A Broader Question:  Should the U.S. Enact a Domestic Climate Policy without a New, Sound International Climate Agreement in Place?

Stepping back from the specific policy design question, the broader argument has been made (indeed until a few years ago I was among those making it) that there should be no serious movement on a U.S. domestic climate policy until a meaningful and sensible (post-Kyoto) international agreement has been negotiated and ratified.  It is natural for questions to be raised about the very notion of the U.S. adopting a policy to help address a global problem. The environmental benefits of any single nation’s reductions in greenhouse gas emissions are spread worldwide, unlike the costs. This creates the possibility that some countries will want to “free ride” on the efforts of others. It’s for this very reason that international cooperation is required.

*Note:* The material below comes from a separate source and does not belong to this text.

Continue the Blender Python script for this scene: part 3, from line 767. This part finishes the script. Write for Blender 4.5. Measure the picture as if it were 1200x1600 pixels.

That is the why the U.S. is now vigorously engaged in international negotiations, and the credibility of the U.S. as a participant, let alone as a leader, in shaping the international regime is dependent upon our demonstrated willingness to take actions at home. Europe has already put its climate policy in place, and Australia, New Zealand, and Japan are moving to have their policies in place within a year. If the United States is to play a leadership role in international negotiations for a sensible post-Kyoto international climate regime, the country must begin to move towards an effective domestic policy – with legislation that is timed and structured to coordinate with the emerging post-Kyoto climate regime.

Without evidence of serious action by the U.S., there will be no meaningful international agreement, and certainly not one that includes the key, rapidly-growing developing countries.  U.S. policy developments can and should move in parallel with international negotiations.

The Bottom Line

So, like any legislation, the Waxman-Markey bill has its share of flaws. But it represents a solid foundation for a domestic climate policy that can help place the United States where it ought to be – in a position of international leadership to develop a global climate agreement that is scientifically sound, economically rational, and politically acceptable to the key nations of the world.